Oh, dear, Melinda!! I know the Baptists seem like a joke, but there are so many of them, and they are so determined that it is scary. I am really concerned that impressionable women and young girls in more conservative and religious parts of the country will buy into this male-dominant value system, and end up being the victims of domestic violence and sexual abuse as the result.
Did you know they are trying to convert the Jews, as well? I guess you have to laugh or something!!!
Baptist Effort To Convert Jews In Full Swing Man in charge of crusade has committed his life to it Don Lattin, Chronicle Religion Writer Tuesday, June 9, 1998
His job is to turn American Jews into evangelical Christians, but James Sibley says the Jewish community should not fear his controversial calling.
''It's not like Jews are becoming Christians by the thousands,'' says Sibley, hired by the Southern Baptists as their national consultant on Jewish evangelism. ''They are becoming nothing by the thousands.''
Sibley says secularism, not Christianity, is the main threat to Judaism.
Maybe so, but the Southern Baptist move has enraged American Jewish leaders, who call it an insult and major setback for interfaith relations. Abraham Foxman, national director of the Anti-Defamation League, says the church's 2-year-old effort to convert Jews reminds him of the Holocaust and calls it ''an affront to the memory of those who were murdered by intolerance.''
This week, the Baptists are holding their national convention in Salt Lake City, where thousands of voting ''messengers'' have gathered to set policy for this increasingly fundamentalist Christian church. Their three-day assembly begins today.
EVANGELICAL BLITZ
Over the weekend, an advance team of Baptist missionaries -- including Sibley -- knocked on doors, held revival meetings and flooded the Utah media with a $600,000 advertising campaign to evangelize the Mormon majority around the Great Salt Lake.
Two years ago, at a similar church gathering in New Orleans, it was the Jews who got the Baptists unwanted evangelical attention.
Sibley, a Dallas native who says the Lord called him to evangelize the Israelites, was author of a resolution calling on the 16 million- member church to ''direct our energies and resources toward the proclamation of the Gospel to the Jews.''
He was also hired to do the job.
''Mormons are not viewed by us as the enemy. Neither are Jews,'' Sibley said. ''This is not some kind of anti-Semitism. We believe Jesus is the Messiah and the only way of salvation.''
David Harris, executive director of the American Jewish Committee, said the Baptist effort to convert Jews has been a failure.

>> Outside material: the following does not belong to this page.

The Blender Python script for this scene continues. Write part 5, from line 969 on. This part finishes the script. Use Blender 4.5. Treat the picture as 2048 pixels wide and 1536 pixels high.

''It has not produced the surge of new converts that the Southern Baptists hoped for,'' Harris said in a telephone interview. ''It is especially unfortunate that to affirm their own beliefs they have to deny the beliefs of others.''
''Judaism is a nonproselytizing religion,'' he added. ''But they see Jews as fair game and the ultimate prize.''
In the 50 years since the Holocaust, mainline Christian churches have stopped talking about converting Jews, although aggressive evangelical groups like the San Francisco organization ''Jews for Jesus'' have continued the crusade.
'DUAL-COVENANT THEOLOGY'
Many mainline theologians now speak of ''dual-covenant theology,'' the idea that both Christians and Jews have an equal and valid pact with God.

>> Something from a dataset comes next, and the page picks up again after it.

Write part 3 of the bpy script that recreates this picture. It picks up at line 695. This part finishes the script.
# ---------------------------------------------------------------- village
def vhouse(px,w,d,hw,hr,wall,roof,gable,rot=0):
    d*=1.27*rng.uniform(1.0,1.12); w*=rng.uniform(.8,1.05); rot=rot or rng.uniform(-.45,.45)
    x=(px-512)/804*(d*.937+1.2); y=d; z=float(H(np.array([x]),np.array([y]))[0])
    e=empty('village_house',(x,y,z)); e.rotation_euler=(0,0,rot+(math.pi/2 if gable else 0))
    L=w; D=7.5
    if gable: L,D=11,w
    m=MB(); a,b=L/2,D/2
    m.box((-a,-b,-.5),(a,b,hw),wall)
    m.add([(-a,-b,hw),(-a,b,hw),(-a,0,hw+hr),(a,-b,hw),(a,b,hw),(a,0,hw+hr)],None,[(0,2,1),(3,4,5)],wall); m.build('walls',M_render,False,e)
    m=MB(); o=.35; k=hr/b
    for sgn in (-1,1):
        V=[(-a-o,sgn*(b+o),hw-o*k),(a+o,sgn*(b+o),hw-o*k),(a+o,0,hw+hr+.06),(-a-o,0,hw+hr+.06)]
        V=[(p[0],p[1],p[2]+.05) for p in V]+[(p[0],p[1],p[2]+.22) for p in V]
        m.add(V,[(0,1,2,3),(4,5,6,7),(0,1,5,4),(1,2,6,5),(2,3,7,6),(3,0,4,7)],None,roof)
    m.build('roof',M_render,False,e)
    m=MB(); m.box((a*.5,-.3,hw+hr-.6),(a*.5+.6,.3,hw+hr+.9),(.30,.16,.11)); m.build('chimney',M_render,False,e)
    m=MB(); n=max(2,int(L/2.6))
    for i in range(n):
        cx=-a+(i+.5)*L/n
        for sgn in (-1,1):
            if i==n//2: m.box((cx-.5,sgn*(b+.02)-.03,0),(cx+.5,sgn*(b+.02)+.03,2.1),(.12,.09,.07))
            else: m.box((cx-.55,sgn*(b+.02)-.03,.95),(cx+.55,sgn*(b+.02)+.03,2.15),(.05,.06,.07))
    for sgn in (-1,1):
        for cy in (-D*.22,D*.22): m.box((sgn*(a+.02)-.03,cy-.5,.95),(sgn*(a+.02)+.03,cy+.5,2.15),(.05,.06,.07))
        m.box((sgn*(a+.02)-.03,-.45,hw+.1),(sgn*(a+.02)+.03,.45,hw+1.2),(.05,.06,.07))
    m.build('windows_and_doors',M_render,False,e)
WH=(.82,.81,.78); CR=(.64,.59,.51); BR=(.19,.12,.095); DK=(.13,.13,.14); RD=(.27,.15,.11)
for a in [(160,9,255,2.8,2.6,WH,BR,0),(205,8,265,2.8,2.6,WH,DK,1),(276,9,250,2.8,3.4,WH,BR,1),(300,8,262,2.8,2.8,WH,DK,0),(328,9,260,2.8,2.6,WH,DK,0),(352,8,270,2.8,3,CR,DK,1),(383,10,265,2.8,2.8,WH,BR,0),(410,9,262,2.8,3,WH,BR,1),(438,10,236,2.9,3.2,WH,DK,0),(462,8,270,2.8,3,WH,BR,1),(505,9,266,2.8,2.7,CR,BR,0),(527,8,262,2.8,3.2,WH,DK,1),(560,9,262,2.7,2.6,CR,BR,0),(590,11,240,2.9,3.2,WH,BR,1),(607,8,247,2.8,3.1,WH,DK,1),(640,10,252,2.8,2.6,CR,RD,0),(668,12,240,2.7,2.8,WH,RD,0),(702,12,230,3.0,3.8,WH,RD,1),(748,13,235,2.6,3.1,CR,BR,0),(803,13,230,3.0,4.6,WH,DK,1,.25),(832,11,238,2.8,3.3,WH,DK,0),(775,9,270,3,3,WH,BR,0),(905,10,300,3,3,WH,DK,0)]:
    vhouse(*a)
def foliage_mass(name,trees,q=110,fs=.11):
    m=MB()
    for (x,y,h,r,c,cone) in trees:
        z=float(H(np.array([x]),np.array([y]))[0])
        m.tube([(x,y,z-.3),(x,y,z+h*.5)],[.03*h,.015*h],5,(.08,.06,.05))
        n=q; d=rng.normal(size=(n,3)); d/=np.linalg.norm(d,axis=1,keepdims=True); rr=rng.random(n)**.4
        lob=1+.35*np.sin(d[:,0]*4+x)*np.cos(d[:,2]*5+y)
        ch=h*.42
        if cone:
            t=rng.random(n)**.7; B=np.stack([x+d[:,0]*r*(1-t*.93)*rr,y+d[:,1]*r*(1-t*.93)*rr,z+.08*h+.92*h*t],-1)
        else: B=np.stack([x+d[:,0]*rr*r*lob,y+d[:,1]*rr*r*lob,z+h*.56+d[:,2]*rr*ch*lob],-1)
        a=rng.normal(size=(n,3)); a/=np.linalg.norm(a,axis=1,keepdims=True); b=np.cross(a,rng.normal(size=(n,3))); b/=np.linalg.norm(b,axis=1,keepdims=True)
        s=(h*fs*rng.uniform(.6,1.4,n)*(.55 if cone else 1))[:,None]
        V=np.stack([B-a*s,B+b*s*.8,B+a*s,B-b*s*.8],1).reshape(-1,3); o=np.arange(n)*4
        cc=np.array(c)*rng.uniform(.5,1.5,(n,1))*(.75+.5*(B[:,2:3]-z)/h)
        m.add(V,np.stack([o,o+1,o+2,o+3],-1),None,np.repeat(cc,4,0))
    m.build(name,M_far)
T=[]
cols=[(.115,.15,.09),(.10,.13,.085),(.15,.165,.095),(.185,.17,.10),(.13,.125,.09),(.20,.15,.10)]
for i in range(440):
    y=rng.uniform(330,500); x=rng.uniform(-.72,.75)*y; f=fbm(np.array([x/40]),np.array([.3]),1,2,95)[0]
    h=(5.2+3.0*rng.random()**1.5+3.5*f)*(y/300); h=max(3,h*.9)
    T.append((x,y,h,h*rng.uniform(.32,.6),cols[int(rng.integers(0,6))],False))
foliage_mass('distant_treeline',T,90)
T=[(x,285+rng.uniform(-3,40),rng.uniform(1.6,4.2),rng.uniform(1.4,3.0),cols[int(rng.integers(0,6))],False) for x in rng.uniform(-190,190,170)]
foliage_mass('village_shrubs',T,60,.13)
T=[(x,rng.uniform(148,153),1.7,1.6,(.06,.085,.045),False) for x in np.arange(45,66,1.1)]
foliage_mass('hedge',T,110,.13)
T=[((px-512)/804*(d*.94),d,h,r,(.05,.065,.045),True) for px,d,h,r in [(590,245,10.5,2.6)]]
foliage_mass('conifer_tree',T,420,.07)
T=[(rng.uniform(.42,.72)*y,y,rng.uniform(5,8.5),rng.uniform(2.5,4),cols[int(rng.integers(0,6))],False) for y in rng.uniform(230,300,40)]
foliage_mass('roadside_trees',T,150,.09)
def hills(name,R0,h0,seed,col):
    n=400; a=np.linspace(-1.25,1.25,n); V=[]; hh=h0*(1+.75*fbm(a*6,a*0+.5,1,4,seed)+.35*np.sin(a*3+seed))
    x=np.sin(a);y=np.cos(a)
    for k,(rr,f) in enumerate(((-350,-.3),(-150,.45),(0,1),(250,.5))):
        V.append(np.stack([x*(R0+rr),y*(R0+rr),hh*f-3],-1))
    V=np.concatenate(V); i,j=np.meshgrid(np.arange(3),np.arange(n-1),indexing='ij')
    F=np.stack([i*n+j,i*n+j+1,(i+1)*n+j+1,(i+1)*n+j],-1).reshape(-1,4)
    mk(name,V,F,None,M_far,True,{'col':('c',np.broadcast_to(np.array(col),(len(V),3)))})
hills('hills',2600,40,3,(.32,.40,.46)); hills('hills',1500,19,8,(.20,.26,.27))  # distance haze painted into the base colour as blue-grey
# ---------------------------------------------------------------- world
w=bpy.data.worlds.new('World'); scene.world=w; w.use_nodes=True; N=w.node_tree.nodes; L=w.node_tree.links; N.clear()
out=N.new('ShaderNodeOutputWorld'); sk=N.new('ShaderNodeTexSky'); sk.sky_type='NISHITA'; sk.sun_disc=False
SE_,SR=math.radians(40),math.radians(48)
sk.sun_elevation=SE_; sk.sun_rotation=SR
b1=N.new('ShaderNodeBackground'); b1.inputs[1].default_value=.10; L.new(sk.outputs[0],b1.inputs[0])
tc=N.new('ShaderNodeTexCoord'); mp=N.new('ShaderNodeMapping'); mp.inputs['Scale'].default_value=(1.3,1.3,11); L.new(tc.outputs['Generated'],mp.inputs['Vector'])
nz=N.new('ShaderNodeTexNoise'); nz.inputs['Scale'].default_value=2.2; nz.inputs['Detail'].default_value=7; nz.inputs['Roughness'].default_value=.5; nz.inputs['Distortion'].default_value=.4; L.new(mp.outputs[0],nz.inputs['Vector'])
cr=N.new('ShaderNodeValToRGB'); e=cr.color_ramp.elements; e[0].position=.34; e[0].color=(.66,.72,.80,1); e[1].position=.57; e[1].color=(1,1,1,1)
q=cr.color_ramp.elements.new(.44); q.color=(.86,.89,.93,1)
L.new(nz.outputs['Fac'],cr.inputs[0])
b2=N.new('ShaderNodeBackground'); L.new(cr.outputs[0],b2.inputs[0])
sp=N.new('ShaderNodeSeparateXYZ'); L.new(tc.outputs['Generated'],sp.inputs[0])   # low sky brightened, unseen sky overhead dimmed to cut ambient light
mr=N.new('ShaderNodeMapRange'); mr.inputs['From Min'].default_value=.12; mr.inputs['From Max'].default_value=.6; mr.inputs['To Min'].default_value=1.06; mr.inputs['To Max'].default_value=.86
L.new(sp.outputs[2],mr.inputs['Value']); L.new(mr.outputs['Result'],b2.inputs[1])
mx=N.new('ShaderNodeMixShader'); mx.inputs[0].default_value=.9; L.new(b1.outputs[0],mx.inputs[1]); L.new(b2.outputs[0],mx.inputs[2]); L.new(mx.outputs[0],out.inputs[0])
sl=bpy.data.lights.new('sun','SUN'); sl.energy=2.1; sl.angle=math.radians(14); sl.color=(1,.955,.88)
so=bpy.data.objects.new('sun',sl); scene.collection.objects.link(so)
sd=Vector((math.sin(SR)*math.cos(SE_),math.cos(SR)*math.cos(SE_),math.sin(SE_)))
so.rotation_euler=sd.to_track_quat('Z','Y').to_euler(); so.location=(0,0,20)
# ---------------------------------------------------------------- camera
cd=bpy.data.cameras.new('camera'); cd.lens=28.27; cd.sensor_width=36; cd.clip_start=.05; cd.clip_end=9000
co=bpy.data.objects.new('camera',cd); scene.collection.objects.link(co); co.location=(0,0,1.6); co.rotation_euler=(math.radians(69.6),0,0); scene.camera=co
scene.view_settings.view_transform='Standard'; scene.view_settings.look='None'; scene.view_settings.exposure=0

''It's a slick idea, but based on human reason rather than the word of God,'' replied Sibley. ''Jesus is the only way of salvation, for all men, regardless.''
Sibley sat in the lobby of the Little America Hotel in Salt Lake, where small groups of Baptist missionaries gathered to plot out their Utah crusade.
A soft-spoken man with a Southern accent, small mustache and receding hairline, Sibley has wanted to convert Jews since he was 14 years old and read the Book of Ezekiel, Chapter 2, Verse 3. ''Mortal, I am sending you to the people of Israel, to a nation of rebels who have rebelled against me,'' that passage reads. ''They and their ancestors have transgressed against me to this very day.''
14 YEARS IN ISRAEL
Sibley moved to Israel and spent 14 years there, raising his two children in the Jewish homeland.
Before the 1996 Southern Baptist meeting in New Orleans, Sibley spent four years trying to get church leaders to consider his plan for Jewish evangelism.
''We are addressing something that has been neglected for a long time,'' he said. ''There had never been a course in our seminaries on Jewish evangelism, although we had courses on Muslim evangelism and Eastern religions.''
In his new job with the Southern Baptist's North American Mission Board, Sibley is organizing intensive seminary courses and visiting Southern Baptist congregations around the country.
His main goal is to teach other Southern Baptists ''how to share the Gospel in a way the Jewish people can hear it.''
Sibley's boss, Phil Roberts, director of interfaith witness evangelism for the Georgia mission board, said the program is working.
''We have growing numbers of messianic congregations -- Jewish churches that meet on Saturday and follow Jewish tradition, study Hebrew, maintain ties with the Jewish tradition, yet confess that Jesus is the Messiah,'' Roberts said.